Nous ne savons en revanche que très peu de chose sur le guru de Marc et de l’association Shakti. Il n’a pas ou peu écrit, nous ne l’avons jamais rencontré... Pourtant, il est omniprésent ou du moins rendu présent, présentifié en permanence par les discours du maître ou de ses élèves, mais aussi au travers des iconographies, des photos posées sur les murs de la salle de cours ou sur les autels personnels et domestiques de chacun des membres de l’association... Il n’y est d’ailleurs jamais représenté seul mais toujours accompagné de son épouse, qui, de la même manière, est reconnue par tous comme la représentante de la lignée et de la tradition Shakti. Ainsi, au côté des anciennes photos à la couleur sépia, aux contrastes un peu ternis des gurus fondateurs, trouve-t-on toujours ces deux images : Sahaja, assis, vêtu d’un sari clair, une barbe et des cheveux blancs entourant un visage mat d’où perce l’intensité d’un regard qui semble comme chercher à scruter l’observateur du cliché et, à côté, sur une autre photo, son épouse, elle aussi assise, vêtue d’un sari safran, les cheveux longs, gris, attachés derrière la tête, un visage sans âge, ses paupières sont closes, elle esquisse un sourire, une de ses mains est levée, la paume tournée vers l’extérieur, comme figée dans un geste de protection ou d’offrande, la photo étant prise de trois-quarts, on devine d’autres personnes présentes devant elle mais hors-champ...

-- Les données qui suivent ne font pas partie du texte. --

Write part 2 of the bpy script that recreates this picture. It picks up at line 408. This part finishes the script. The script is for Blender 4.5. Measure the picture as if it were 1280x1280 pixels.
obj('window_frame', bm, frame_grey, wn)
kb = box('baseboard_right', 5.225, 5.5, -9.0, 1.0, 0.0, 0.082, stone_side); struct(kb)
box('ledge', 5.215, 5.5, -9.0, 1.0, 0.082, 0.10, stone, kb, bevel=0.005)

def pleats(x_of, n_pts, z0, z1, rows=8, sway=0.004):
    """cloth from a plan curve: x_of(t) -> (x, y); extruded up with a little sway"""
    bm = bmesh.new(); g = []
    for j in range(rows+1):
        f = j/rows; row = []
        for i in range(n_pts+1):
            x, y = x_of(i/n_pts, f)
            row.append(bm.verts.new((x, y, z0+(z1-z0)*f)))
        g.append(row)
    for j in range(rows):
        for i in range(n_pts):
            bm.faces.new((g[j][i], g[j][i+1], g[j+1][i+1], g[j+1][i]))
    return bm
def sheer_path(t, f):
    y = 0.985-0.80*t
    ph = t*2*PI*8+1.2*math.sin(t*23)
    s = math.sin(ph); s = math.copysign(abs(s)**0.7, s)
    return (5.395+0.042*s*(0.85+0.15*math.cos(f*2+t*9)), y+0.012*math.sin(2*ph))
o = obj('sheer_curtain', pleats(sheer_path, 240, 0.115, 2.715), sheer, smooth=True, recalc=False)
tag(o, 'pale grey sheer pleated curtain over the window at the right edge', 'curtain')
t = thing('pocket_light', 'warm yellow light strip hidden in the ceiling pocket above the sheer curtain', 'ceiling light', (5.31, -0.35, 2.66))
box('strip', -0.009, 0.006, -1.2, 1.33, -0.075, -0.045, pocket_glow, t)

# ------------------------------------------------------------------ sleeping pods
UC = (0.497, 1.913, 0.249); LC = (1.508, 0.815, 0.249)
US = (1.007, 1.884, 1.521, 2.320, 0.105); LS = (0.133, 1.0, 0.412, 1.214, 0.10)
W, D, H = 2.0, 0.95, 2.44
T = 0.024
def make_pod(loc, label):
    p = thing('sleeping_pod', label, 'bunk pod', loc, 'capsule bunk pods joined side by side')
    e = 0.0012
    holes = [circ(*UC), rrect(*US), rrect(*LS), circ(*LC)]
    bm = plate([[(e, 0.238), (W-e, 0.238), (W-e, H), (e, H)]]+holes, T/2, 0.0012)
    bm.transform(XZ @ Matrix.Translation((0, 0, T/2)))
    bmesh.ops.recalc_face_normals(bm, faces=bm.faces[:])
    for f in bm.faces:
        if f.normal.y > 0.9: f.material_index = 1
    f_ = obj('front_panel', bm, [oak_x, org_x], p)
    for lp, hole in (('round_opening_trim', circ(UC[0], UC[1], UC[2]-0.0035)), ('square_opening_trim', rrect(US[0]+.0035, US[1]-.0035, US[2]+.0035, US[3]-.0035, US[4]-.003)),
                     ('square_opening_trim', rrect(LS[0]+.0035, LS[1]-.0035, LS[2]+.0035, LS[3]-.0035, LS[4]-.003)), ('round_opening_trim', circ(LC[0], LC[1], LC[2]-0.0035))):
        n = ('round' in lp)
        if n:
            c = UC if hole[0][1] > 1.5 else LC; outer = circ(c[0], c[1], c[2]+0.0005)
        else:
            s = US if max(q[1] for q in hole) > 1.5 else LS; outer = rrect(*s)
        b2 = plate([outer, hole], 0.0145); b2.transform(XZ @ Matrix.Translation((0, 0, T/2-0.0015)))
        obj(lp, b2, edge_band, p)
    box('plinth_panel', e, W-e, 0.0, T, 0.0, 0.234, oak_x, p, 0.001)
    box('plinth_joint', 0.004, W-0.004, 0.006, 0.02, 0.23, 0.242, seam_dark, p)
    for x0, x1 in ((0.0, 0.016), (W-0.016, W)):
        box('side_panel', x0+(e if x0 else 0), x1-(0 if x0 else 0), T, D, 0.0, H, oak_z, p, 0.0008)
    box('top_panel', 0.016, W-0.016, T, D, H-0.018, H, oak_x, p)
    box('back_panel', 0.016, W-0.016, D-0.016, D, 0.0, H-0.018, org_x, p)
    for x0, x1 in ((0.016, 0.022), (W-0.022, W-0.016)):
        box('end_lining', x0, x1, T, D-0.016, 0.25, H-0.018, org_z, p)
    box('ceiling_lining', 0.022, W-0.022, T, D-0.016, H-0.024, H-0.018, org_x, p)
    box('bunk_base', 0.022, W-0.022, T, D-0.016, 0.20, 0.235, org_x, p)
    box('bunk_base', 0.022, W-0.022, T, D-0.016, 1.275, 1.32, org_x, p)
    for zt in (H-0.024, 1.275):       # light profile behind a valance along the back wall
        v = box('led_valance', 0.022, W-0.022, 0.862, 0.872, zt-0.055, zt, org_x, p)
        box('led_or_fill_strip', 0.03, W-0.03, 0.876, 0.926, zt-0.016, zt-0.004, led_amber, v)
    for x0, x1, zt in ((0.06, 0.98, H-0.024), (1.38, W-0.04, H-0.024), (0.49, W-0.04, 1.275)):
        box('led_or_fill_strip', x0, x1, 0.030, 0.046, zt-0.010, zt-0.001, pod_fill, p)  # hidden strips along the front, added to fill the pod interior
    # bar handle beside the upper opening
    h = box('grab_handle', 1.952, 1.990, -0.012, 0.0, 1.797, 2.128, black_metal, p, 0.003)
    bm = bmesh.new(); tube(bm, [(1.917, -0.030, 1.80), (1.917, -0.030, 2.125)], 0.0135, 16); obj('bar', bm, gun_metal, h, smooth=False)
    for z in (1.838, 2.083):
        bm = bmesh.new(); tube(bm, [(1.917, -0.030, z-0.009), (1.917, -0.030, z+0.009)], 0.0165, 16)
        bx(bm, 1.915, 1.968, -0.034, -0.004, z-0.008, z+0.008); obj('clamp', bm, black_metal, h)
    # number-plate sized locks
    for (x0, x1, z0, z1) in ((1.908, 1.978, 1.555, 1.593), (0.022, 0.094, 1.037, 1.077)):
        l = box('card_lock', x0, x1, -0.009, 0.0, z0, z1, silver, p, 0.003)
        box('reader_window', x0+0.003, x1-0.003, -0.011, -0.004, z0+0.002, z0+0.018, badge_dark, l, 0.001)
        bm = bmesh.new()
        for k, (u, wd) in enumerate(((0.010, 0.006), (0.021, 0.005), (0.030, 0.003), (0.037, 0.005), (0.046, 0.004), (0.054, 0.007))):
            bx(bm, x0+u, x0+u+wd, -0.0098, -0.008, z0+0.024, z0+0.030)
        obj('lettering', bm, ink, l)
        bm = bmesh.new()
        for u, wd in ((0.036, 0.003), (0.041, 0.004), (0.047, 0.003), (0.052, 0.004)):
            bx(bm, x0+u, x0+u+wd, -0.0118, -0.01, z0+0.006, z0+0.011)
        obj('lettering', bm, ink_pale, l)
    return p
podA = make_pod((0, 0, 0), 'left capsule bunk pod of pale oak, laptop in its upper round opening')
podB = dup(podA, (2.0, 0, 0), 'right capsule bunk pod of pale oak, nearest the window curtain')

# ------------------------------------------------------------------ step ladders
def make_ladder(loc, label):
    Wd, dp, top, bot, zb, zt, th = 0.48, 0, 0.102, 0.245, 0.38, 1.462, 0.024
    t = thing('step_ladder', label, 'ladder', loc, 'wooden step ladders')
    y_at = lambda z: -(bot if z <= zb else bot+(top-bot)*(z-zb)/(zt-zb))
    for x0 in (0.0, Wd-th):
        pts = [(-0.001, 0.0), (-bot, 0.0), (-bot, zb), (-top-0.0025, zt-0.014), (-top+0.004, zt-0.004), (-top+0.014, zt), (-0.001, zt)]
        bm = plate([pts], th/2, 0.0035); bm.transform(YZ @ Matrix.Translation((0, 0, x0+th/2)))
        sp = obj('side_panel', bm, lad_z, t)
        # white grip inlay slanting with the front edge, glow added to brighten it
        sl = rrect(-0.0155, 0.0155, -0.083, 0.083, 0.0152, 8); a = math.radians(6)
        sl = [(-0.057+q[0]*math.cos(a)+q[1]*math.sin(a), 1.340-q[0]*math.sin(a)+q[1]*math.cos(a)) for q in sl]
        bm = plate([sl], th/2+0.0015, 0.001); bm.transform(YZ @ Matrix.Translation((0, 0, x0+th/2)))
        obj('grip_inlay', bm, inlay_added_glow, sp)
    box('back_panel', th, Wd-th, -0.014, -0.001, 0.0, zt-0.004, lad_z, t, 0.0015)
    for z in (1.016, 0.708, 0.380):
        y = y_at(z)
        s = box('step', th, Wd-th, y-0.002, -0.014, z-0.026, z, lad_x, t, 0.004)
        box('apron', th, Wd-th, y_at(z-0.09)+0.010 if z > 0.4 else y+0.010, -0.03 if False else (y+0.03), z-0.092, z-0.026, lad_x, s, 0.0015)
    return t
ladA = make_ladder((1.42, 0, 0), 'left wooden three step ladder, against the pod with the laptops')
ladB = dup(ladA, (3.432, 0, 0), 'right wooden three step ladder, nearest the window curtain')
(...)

Comme Marc nous l’a indiqué, la reconnaissance en Inde de la femme de Sahaja n’a pas été chose aisée. Ainsi que pour Nâyîkâ, son accession au statut de guru a été rendue difficile par des fidèles Indiens hindouistes ayant eu du mal à accepter cette entorse à la tradition des castes, qui, rappelons-le, ne tolère pas toujours la présence de femmes dans les rangs des sages des castes supérieures. Ainsi, il semblerait que ces trois lignées, afin de perpétuer leurs histoires respectives ont dû, un jour ou l’autre, s’opposer, de manière plus ou moins affirmée, à leur contexte culturel premier : d’une part, en se tournant vers l’occident afin de transmettre des savoirs qui, normalement, n’étaient divulgués qu’aux Indiens Brahmines, ensuite, en reconnaissant comme autorité légitimée des représentants, traditionnellement, proscrits. Pour l’enseignement Ganesh, cette volonté de se distancier d’une certaine attitude conservatrice de l’Inde s’est, comme nous l’avons vu, aussi concrétisée par le refus d’un emploi systématique d’une terminologie trop imprégnée d’Hindouisme et par le recours à des références au savoir biomédical occidental. Dès lors, la réinvention de la tradition, de ces traditions, impliquerait un certain écart vis-à-vis de ce que la culture a institué, comme si l’échappée aux dangers du conservatisme de l’attitude traditionaliste devait nécessairement se lier à une certaine volonté de rupture quant à ce qui a toujours été. De fait, se pose la question d’un paradoxe inhérent à la réinvention de ces traditions qui, au nom du retour à leur propre vérité, celle de leur lignée, mais aussi au nom de la perpétuation de cette même vérité, se doivent de s’opposer en partie aux vérités présentes, communément admises, du contexte dans lequel elles évoluent, quitte à s’arracher à ce même contexte afin de trouver, ailleurs, les possibilités d’un devenir.